The Mobile Content Venture, owned by 12 major broadcast-television groups, has signed on a third consumer-electronics partner: Elgato, which plans to create an antenna plug-in accessory for smartphones and tablets to receive the broadcasters' Dyle-branded mobile digital TV services.

Elgato's EyeTV Mobile TV accessory -- which has a retractable antenna -- and app will be certified as Dyle-enabled, letting users watch encrypted, live TV broadcasts from Dyle partner stations as well as unencrypted mobile TV channels from other broadcasters. The product is slated to be available in the U.S. later in 2012.

Using the ATSC Mobile DTV standard, the participating Dyle companies are currently broadcasting mobile television from more than 90 stations in 35 markets, reaching approximately 55% of the U.S. population.

But like the proverbial tree that falls in the forest with no one around the hear it, today there aren't any Dyle-compatible devices on the market to receive those signals.

Earlier this year, MCV announced a deal with MetroPCS Communications, which plans to offer an Android-based Samsung phone with Mobile DTV support later this year. The venture also is working with Belkin to create a dongle for tablets and smartphones, similar to what Elgato is planning to launch.

Dyle-compatible devices should hit the market sometime before Christmas, said Salil Dalvi, co-general manager of MCV and NBCU's senior vice president of digital distribution.

"The goal is to include lots of manufacturers and wireless carriers in the Dyle ecosystem," Dalvi said. "Candidly, it's going to take some time... We have to prove that this is a great experience for consumers."

MCV is a joint venture of Fox, NBCU, Ion Television and the Pearl group of broadcasters, which comprises Belo Corp., Cox Media Group, E.W. Scripps Co., Gannett Broadcasting, Hearst Television, Media General, Meredith, Post-Newsweek Stations and Raycom Media. Other broadcasters participating in Dyle include Univision Communications, Bahakel Communications, LIN Media, and some ABC and CBS affiliates.
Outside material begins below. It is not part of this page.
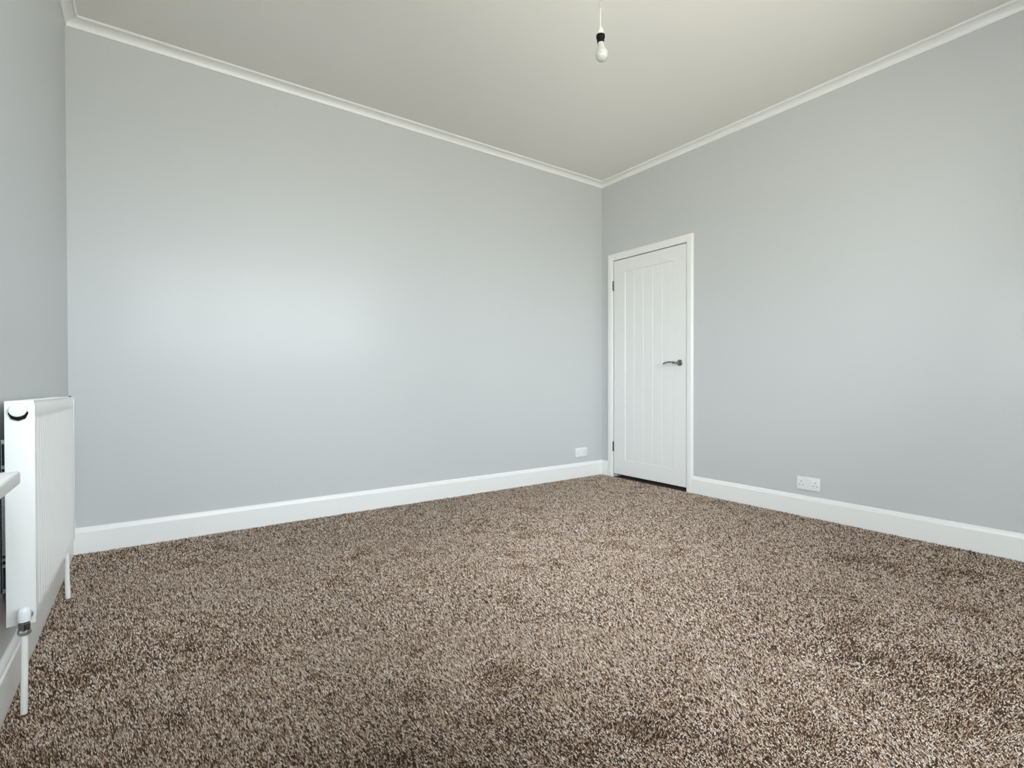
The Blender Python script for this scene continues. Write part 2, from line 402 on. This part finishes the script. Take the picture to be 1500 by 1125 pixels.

Elgato, based in Munich, Germany, with U.S. offices in San Francisco, sells TV and video solutions for the Mac, PC, iPhone and iPad, including a line of TV tuners with software for watching and recording TV.

MCV's strategy is to persuade mobile-device makers to embed mobile DTV antennas and software into their products. At this point, there doesn't appear to be consumer demand for a standalone mobile TV device, said Erik Moreno, the other co-GM of MCV and senior VP of corporate development at the Fox Networks Group.

"A single-purpose mobile TV device is not a reality anymore," he said, comparing Dyle to the famous "Intel Inside" ingredient-branding strategy.

Dyle is using "industry-standard technology for everything we do," Dalvi added.

Last week, the Open Mobile Video Coalition, backed by 36 commercial broadcast station groups and public broadcasters, issued guidelines for mobile digital TV devices that provide conditional access as well as audience-measurement features.

Dyle requires conditional access for audience measurement, and Dalvi said the OMVC and Dyle "are very much aligned on the approach to conditional access generally."